Gas transmission shake-up coming

THERE will be a major shake-up of how pipelines move gas around the east coast if the Australian Energy Market Commission’s new recommendations to the Council of Australian Governments’ Energy Council are implemented.

Anthony Barich

Released last week, AEMC’s 15 proposals won’t solve the debate raging about subsidies to renewables and their impact on the energy market South Australia’s energy crisis earlier this month, but are more to do with giving users access to gas throughout the east coast.

The recommendations centre around increasing competition so consumers don’t pay more than necessary for a reliable supply of gas.

AEMC’s report attempts to address a number of issues raised by the Australian Competition and Consumer Commission in its April inquiry, which was criticised by legal experts and the pipeline industry for saying there was a monopoly in the pipeline market without coming up with any evidence.

It recommended an implementation group constituting senior industry leaders and officials from several state energy departments be set up to ensure reforms are rapidly progressed.

AEMC says its suggested reform package offers more than $8.7 billion worth of value to the GDP in net present value accruing to businesses and consumers to 2040.

It also seeks to help Australia’s economy maximise the value of the investment in gas exploration and infrastructure in Queensland over the past five years for the three LNG megaprojects that some argue have sucked much-needed gas for domestic needs and caused gas prices to rise.

Manufacturers have been up in arms, so AEMC suggests concentrating wholesale gas trading at two hubs – a Southern Hub in Victoria and a Northern Hub at the existing Wallumbilla hub in southeast Queensland.

These measures are aimed at allowing for greater price transparency helping gas users to more easily buy and sell the gas.

“More efficient gas trading markets will provide more options for buyers and sellers of gas to enter into supply agreements, outside of the traditional long term bilateral contracts,” AEMC said.

“These markets will also be the foundation for the development of more sophisticated risk management tools to help gas market participants manage their gas portfolios in an increasingly dynamic, volatile domestic gas market.

“Greater alignment of the rules governing how gas is traded and moved across the east coast – from South Australia to Queensland – will make it easier for businesses to use these markets, lowering barriers to access and increasing competition.

“Introducing market-based pricing mechanisms into the sale of short-term pipeline capacity, and improving the tools available to trade capacity will make it easier to access gas that is available from anywhere on the east coast and transport it to where it is valued most highly.”

Australian Pipelines and Gas Association CEO Cheryl Cartwright told Energy News this morning that the pipeline industry was keen to work with the AEMC to increase competition in the gas transmission industry.

The AGPA is looking at setting up capacity trading platforms, which is something AEMC wants.

Gas buyers have long complained about not wanting intermittent capacity, which is what the pipelines have left over having sold all their firm capacity.

These companies have bought it on contract long-term but don’t use it all the time making it look like the pipelines aren’t being used, so a trading platform will encourage those companies that own that capacity to put it up and make it available, Cartwright said.

“There will be more liquidity and more gas available when there is more gas supply.
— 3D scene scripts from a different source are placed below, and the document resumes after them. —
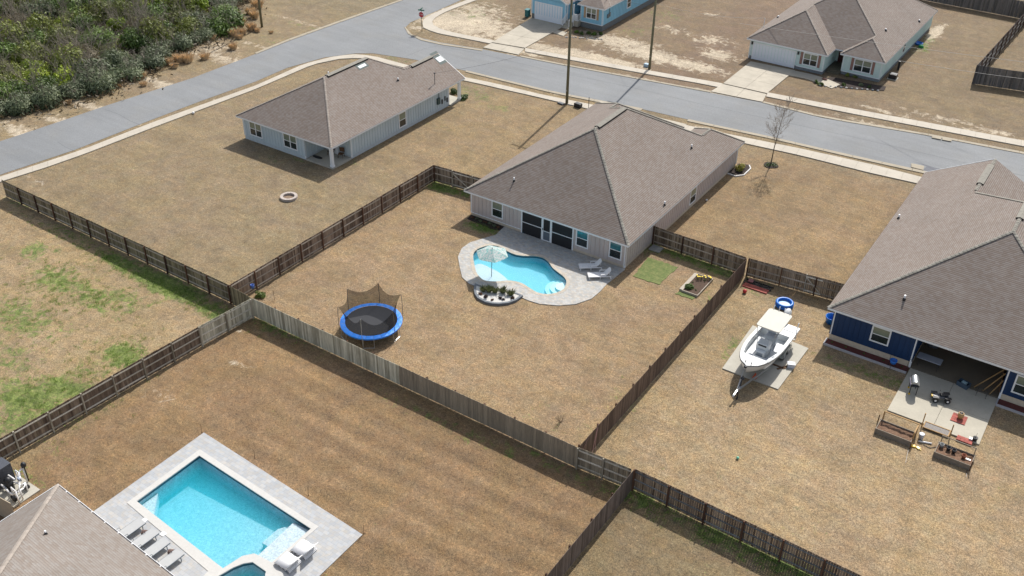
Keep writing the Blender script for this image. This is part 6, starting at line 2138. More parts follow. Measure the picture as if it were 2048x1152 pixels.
# outboard motor
q = B(); q.smooth = True
for z, w, l, y in ((1.55, .36, .5, 62.55),): pass
prof = [(0, 1.45), (.22, 1.47), (.3, 1.6), (.33, 1.95), (.31, 2.25), (.22, 2.42), (.0, 2.48)]
q.lathe(prof, (0, 0, 0), 16)
om = q.build('outboard_motor', M_gel, boat, world=False); om.location = (.05, bl(62.5), 0); om.scale = (.85, 1.35, 1)
q = B(); q.box(-.09, .09, -.12, .2, .55, 1.5); q.box(-.04, .04, -.1, .35, .35, .6); q.cbox((0, .08, .62), (.26, .5, .03)); lw = q.build('lower_unit', M_gel, om, world=False)
q = B(); q.beam((0, bl(BY) - .02, 1.9), (0, bl(BY) - .28, 1.93), .16, .06); q.cyl((-.1, bl(BY) - .2, 1.97), (.1, bl(BY) - .2, 1.97), .05, n=8); q.cyl((-.22, bl(BY) + .25, 1.97), (-.22, bl(BY) + .4, 2.1), .03, n=6); q.cyl((.22, bl(BY) + .25, 1.97), (.22, bl(BY) + .4, 2.1), .03, n=6)
q.build('anchor_roller', M_darkmetal, boat, world=False)
q = B()
for sx in (-1, 1):
    for yy in (56.6, 60.9):
        hb = 1.1 if yy > 60 else .98
        q.cbox((sx * hb, bl(yy), 1.93 if yy < 60 else 1.57), (.04, .2, .04))
q.build('cleat', M_steel, boat, world=False)
# trailer
tr = thing('boat_trailer', 'galvanized tandem trailer under the white fishing boat', 'trailer', (BX, 59, 0))
q = B()
hx, hy = G(1466, 793, .5)[0] - BX, G(1466, 793, .5)[1] - 59
for sx in (-1, 1):
    q.beam((sx * .85, bl(62.0), .55), (sx * .85, bl(57.6), .55), .09, .13)
    q.beam((sx * .85, bl(57.65), .55), (hx * .9 + sx * .05, bl(54.0), .55), .09, .13)
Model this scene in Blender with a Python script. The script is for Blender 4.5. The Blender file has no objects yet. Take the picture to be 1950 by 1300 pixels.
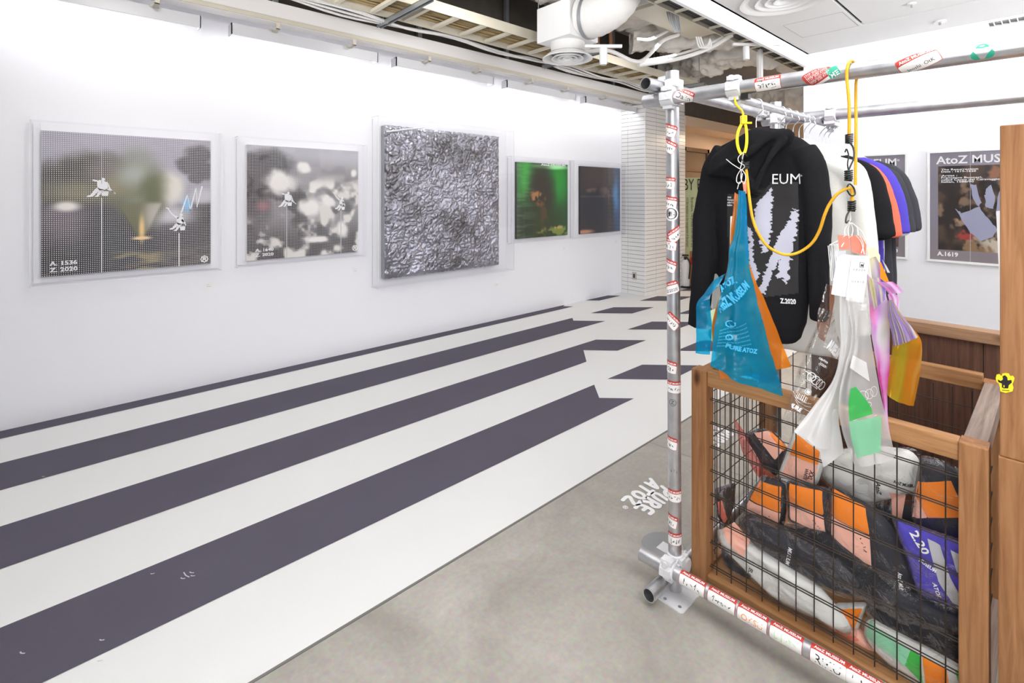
import bpy, bmesh, math, random
import numpy as np
from mathutils import Vector, Matrix, noise
from mathutils.bvhtree import BVHTree

random.seed(7)
SC = bpy.context.scene
COL = SC.collection

# ------------------------------------------------------------------ camera, world, light, exposure
F = 945.0; CX = 975.0; HY = 370.0
ANG = math.atan2(1040.0, 945.0)
FW = Vector((-math.sin(ANG), math.cos(ANG), 0)); RT = Vector((math.cos(ANG), math.sin(ANG), 0)); UP = Vector((0, 0, 1))
CAMP = Vector((0, 0, 1.5))
cam = bpy.data.cameras.new('camera'); camo = bpy.data.objects.new('camera', cam); COL.objects.link(camo)
camo.location = CAMP; camo.rotation_euler = (math.pi / 2, 0, ANG)
cam.sensor_fit = 'HORIZONTAL'; cam.sensor_width = 36.0; cam.lens = 36.0 * F / 1950.0
cam.shift_y = -(650.0 - HY) / 1950.0; cam.clip_start = 0.05
SC.camera = camo
SC.view_settings.view_transform = 'Standard'; SC.view_settings.look = 'None'
SC.view_settings.gamma = 1.0; SC.view_settings.use_curve_mapping = False
SC.view_settings.exposure = -0.31
try:
    SC.cycles.transparent_max_bounces = 40
    SC.cycles.max_bounces = 8
    SC.cycles.caustics_reflective = False; SC.cycles.caustics_refractive = False
except Exception:
    pass
W = bpy.data.worlds.new('world'); SC.world = W; W.use_nodes = True
W.node_tree.nodes['Background'].inputs[0].default_value = (0.985, 0.99, 1.0, 1)
W.node_tree.nodes['Background'].inputs[1].default_value = 0.42


def area_light(name, loc, size, power, direction=(0, 0, -1), color=(1, 1, 1), size_y=None, parent=None, spread=None):
    l = bpy.data.lights.new(name, 'AREA'); l.energy = power; l.color = color
    if spread: l.spread = math.radians(spread)
    l.shape = 'RECTANGLE'; l.size = size; l.size_y = size_y or size
    o = bpy.data.objects.new(name, l); COL.objects.link(o); o.location = loc
    o.rotation_euler = Vector(direction).to_track_quat('-Z', 'Y').to_euler()
    if parent: o.parent = parent
    return o

for i, (x, y) in enumerate([(-0.2, 0.6), (1.4, 0.6), (-0.2, 3.2), (1.4, 3.2), (-0.3, -1.6)]):
    area_light('ceiling_lamp', (x, y, 2.94), 0.7, 4, color=(1, 0.99, 0.985))
for i, y in enumerate([0.3, 2.4, 4.6]):
    area_light('wall_fill', (-2.75, y, 3.05), 0.3, 7, (-0.74, 0, -0.67), color=(1, 0.985, 0.96), spread=120)  # added unseen lights that carry the wall wash further down, no fixtures here
area_light('fill_lamp', (0.7, -1.2, 1.9), 1.4, 30, (-0.42, 0.88, -0.18), spread=110)  # added soft fill from behind the camera, not a lamp of the room
area_light('up_fill', (-2.7, -1.2, 2.1), 1.0, 62, (0.02, 0.8, 0.6), spread=70)  # added unseen light aimed up to brighten the beam and ducts
area_light('up_fill', (0.7, 1.0, 2.1), 1.2, 180, (0, 0.3, 0.95))  # bodiless light out of view, added to lift the white ceiling
area_light('up_fill', (2.7, 4.3, 1.9), 1.2, 95, (-0.6, 0.05, 0.8), spread=120)  # added off to the right to brighten the far ceiling boards, no real source
area_light('corridor_lamp', (-3.1, 9.2, 2.6), 0.8, 74, color=(1, 0.76, 0.53))

# ------------------------------------------------------------------ helpers
def ray(px, py): return FW + RT * ((px - CX) / F) + UP * ((HY - py) / F)
def at(px, py, d): return CAMP + ray(px, py) * d
def onX(px, py, X): r = ray(px, py); return CAMP + r * (X / r.x)
def onY(px, py, Y): r = ray(px, py); return CAMP + r * (Y / r.y)
def onZ(px, py, Z=0.0): r = ray(px, py); return CAMP + r * ((Z - 1.5) / r.z)

def tag(o, label=None, cat=None, group=None, kind=None):
    if label: o['label'] = label
    if cat: o['category'] = cat
    if group: o['group'] = group
    if kind: o['kind'] = kind
    return o
def empty(name, loc=(0, 0, 0), label=None, cat=None, group=None, kind=None, parent=None):
    o = bpy.data.objects.new(name, None); COL.objects.link(o); o.location = loc; o.empty_display_size = 0.05
    if parent: o.parent = parent
    return tag(o, label, cat, group, kind)

def link_mesh(name, me, mat=None, parent=None):
    o = bpy.data.objects.new(name, me); COL.objects.link(o)
    if mat is not None:
        for m in (mat if isinstance(mat, (list, tuple)) else [mat]): me.materials.append(m)
    if parent is not None:
        o.parent = parent
        o.matrix_parent_inverse = world_of(parent).inverted()
    return o
def world_of(o):
    m = Matrix.LocRotScale(o.location, o.rotation_euler, o.scale)
    if o.parent: m = world_of(o.parent) @ o.matrix_parent_inverse @ m
    return m

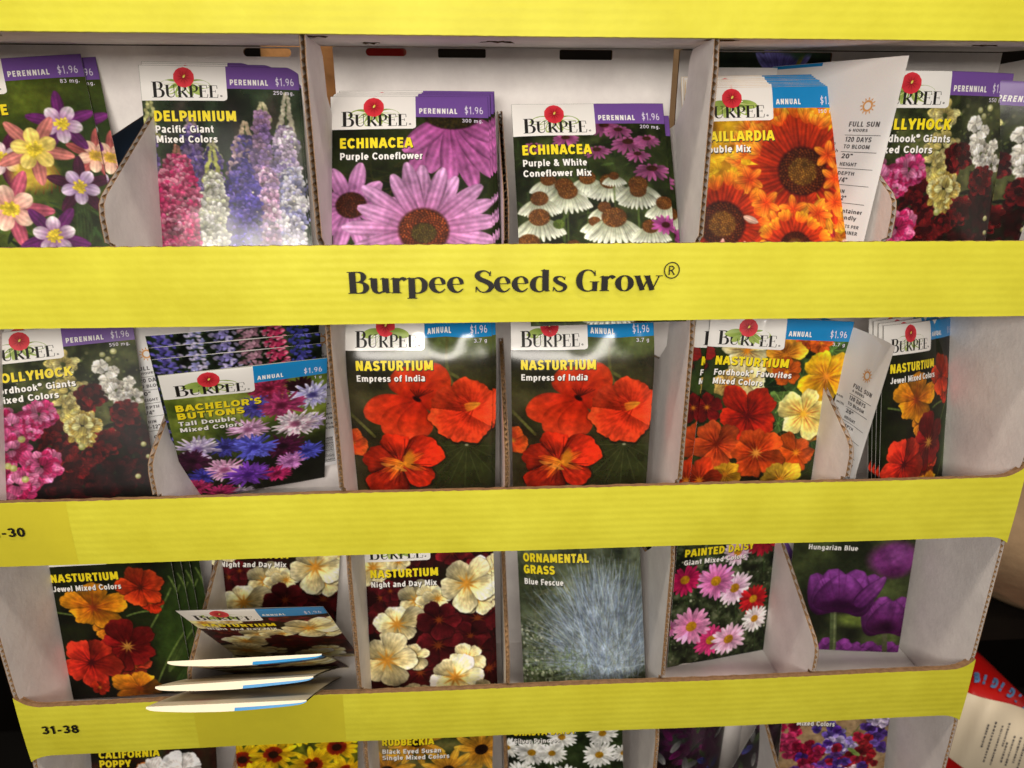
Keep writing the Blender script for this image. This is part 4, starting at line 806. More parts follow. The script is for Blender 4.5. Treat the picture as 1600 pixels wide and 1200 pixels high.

So in the meantime, to make the gas market more efficient, the AEMC wants these changes and we’re working with them on capacity trading options, platforms and other transparency issues,” she said.

“Sometimes there is confusion that improving the gas market operation will improve supply, but the only way to do that is to actually increase supply, like lifting CSG moratoriums, among all sorts of options.

“It’s not a solution to supply but it’s a good and worthwhile outcome to help make the market more efficient.”

She said it was not an underlying issue to the energy shortage issue, but a “distraction”.